* What to work on: Return all of the entries exactly as written.

(Entries with scene source code)

__________________________________________________

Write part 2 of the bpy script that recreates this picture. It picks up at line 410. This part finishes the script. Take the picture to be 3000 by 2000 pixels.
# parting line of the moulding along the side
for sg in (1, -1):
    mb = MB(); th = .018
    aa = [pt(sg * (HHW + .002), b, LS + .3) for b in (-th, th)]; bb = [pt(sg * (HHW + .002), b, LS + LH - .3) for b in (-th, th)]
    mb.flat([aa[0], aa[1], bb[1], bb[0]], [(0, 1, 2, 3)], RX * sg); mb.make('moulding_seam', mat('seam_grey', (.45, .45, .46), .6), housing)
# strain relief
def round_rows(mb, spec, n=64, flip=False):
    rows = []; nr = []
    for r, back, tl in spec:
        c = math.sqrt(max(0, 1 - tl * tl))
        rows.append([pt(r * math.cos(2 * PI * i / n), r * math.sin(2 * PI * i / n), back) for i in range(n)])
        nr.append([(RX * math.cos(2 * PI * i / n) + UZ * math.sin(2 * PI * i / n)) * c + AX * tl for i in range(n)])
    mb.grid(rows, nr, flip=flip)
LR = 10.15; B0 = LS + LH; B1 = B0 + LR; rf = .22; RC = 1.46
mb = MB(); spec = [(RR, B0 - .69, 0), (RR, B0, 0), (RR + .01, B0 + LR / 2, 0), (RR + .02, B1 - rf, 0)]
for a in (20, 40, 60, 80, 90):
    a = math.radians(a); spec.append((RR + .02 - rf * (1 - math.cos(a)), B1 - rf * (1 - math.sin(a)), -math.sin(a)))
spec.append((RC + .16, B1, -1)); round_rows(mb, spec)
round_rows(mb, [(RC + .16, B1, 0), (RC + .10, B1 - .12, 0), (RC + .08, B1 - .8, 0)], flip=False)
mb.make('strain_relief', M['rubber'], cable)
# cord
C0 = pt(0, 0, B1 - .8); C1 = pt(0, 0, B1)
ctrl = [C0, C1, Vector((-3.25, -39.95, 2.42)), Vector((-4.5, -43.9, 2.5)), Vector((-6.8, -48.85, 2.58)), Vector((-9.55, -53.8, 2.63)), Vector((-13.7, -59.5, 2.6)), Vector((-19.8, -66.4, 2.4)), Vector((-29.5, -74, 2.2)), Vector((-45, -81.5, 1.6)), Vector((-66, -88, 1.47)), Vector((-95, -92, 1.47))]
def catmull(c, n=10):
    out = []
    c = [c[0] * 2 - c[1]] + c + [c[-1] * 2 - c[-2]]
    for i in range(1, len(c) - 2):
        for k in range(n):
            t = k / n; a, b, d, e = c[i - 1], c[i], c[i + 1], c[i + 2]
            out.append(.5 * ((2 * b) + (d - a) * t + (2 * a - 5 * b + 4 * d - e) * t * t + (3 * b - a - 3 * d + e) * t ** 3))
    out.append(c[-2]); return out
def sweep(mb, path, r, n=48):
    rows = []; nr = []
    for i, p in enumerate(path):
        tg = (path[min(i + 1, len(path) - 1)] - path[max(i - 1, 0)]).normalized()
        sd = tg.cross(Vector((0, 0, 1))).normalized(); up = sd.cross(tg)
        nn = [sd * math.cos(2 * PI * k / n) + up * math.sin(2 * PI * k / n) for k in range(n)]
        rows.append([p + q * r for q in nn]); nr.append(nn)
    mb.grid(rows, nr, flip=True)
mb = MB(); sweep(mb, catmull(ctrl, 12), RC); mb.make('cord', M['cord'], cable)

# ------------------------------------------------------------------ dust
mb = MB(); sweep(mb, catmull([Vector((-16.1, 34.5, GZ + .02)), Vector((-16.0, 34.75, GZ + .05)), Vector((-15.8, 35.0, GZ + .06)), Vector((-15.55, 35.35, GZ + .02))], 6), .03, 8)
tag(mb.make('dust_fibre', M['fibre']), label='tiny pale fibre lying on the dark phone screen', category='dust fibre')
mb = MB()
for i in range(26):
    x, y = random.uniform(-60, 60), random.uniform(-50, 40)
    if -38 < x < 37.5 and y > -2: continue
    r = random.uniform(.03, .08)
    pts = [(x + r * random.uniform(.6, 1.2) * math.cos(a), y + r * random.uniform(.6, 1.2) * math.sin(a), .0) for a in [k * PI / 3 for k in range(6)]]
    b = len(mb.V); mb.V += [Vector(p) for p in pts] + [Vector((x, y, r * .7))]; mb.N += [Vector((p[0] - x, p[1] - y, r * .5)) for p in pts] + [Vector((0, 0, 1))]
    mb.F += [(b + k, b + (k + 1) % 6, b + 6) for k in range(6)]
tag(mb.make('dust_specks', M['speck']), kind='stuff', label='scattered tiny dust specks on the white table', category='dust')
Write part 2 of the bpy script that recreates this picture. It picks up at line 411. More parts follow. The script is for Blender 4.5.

__________________________________________________

* The completed task:
Write part 2 of the bpy script that recreates this picture. It picks up at line 410. This part finishes the script. Take the picture to be 3000 by 2000 pixels.
# parting line of the moulding along the side
for sg in (1, -1):
    mb = MB(); th = .018
    aa = [pt(sg * (HHW + .002), b, LS + .3) for b in (-th, th)]; bb = [pt(sg * (HHW + .002), b, LS + LH - .3) for b in (-th, th)]
    mb.flat([aa[0], aa[1], bb[1], bb[0]], [(0, 1, 2, 3)], RX * sg); mb.make('moulding_seam', mat('seam_grey', (.45, .45, .46), .6), housing)
# strain relief
def round_rows(mb, spec, n=64, flip=False):
    rows = []; nr = []
    for r, back, tl in spec:
        c = math.sqrt(max(0, 1 - tl * tl))
        rows.append([pt(r * math.cos(2 * PI * i / n), r * math.sin(2 * PI * i / n), back) for i in range(n)])
        nr.append([(RX * math.cos(2 * PI * i / n) + UZ * math.sin(2 * PI * i / n)) * c + AX * tl for i in range(n)])
    mb.grid(rows, nr, flip=flip)
LR = 10.15; B0 = LS + LH; B1 = B0 + LR; rf = .22; RC = 1.46
mb = MB(); spec = [(RR, B0 - .69, 0), (RR, B0, 0), (RR + .01, B0 + LR / 2, 0), (RR + .02, B1 - rf, 0)]
for a in (20, 40, 60, 80, 90):
    a = math.radians(a); spec.append((RR + .02 - rf * (1 - math.cos(a)), B1 - rf * (1 - math.sin(a)), -math.sin(a)))
spec.append((RC + .16, B1, -1)); round_rows(mb, spec)
round_rows(mb, [(RC + .16, B1, 0), (RC + .10, B1 - .12, 0), (RC + .08, B1 - .8, 0)], flip=False)
mb.make('strain_relief', M['rubber'], cable)
# cord
C0 = pt(0, 0, B1 - .8); C1 = pt(0, 0, B1)
ctrl = [C0, C1, Vector((-3.25, -39.95, 2.42)), Vector((-4.5, -43.9, 2.5)), Vector((-6.8, -48.85, 2.58)), Vector((-9.55, -53.8, 2.63)), Vector((-13.7, -59.5, 2.6)), Vector((-19.8, -66.4, 2.4)), Vector((-29.5, -74, 2.2)), Vector((-45, -81.5, 1.6)), Vector((-66, -88, 1.47)), Vector((-95, -92, 1.47))]
def catmull(c, n=10):
    out = []
    c = [c[0] * 2 - c[1]] + c + [c[-1] * 2 - c[-2]]
    for i in range(1, len(c) - 2):
        for k in range(n):
            t = k / n; a, b, d, e = c[i - 1], c[i], c[i + 1], c[i + 2]
            out.append(.5 * ((2 * b) + (d - a) * t + (2 * a - 5 * b + 4 * d - e) * t * t + (3 * b - a - 3 * d + e) * t ** 3))
    out.append(c[-2]); return out
def sweep(mb, path, r, n=48):
    rows = []; nr = []
    for i, p in enumerate(path):
        tg = (path[min(i + 1, len(path) - 1)] - path[max(i - 1, 0)]).normalized()
        sd = tg.cross(Vector((0, 0, 1))).normalized(); up = sd.cross(tg)
        nn = [sd * math.cos(2 * PI * k / n) + up * math.sin(2 * PI * k / n) for k in range(n)]
        rows.append([p + q * r for q in nn]); nr.append(nn)
    mb.grid(rows, nr, flip=True)
mb = MB(); sweep(mb, catmull(ctrl, 12), RC); mb.make('cord', M['cord'], cable)

# ------------------------------------------------------------------ dust
mb = MB(); sweep(mb, catmull([Vector((-16.1, 34.5, GZ + .02)), Vector((-16.0, 34.75, GZ + .05)), Vector((-15.8, 35.0, GZ + .06)), Vector((-15.55, 35.35, GZ + .02))], 6), .03, 8)
tag(mb.make('dust_fibre', M['fibre']), label='tiny pale fibre lying on the dark phone screen', category='dust fibre')
mb = MB()
for i in range(26):
    x, y = random.uniform(-60, 60), random.uniform(-50, 40)
    if -38 < x < 37.5 and y > -2: continue
    r = random.uniform(.03, .08)
    pts = [(x + r * random.uniform(.6, 1.2) * math.cos(a), y + r * random.uniform(.6, 1.2) * math.sin(a), .0) for a in [k * PI / 3 for k in range(6)]]
    b = len(mb.V); mb.V += [Vector(p) for p in pts] + [Vector((x, y, r * .7))]; mb.N += [Vector((p[0] - x, p[1] - y, r * .5)) for p in pts] + [Vector((0, 0, 1))]
    mb.F += [(b + k, b + (k + 1) % 6, b + 6) for k in range(6)]
tag(mb.make('dust_specks', M['speck']), kind='stuff', label='scattered tiny dust specks on the white table', category='dust')
Write part 2 of the bpy script that recreates this picture. It picks up at line 411. More parts follow. The script is for Blender 4.5.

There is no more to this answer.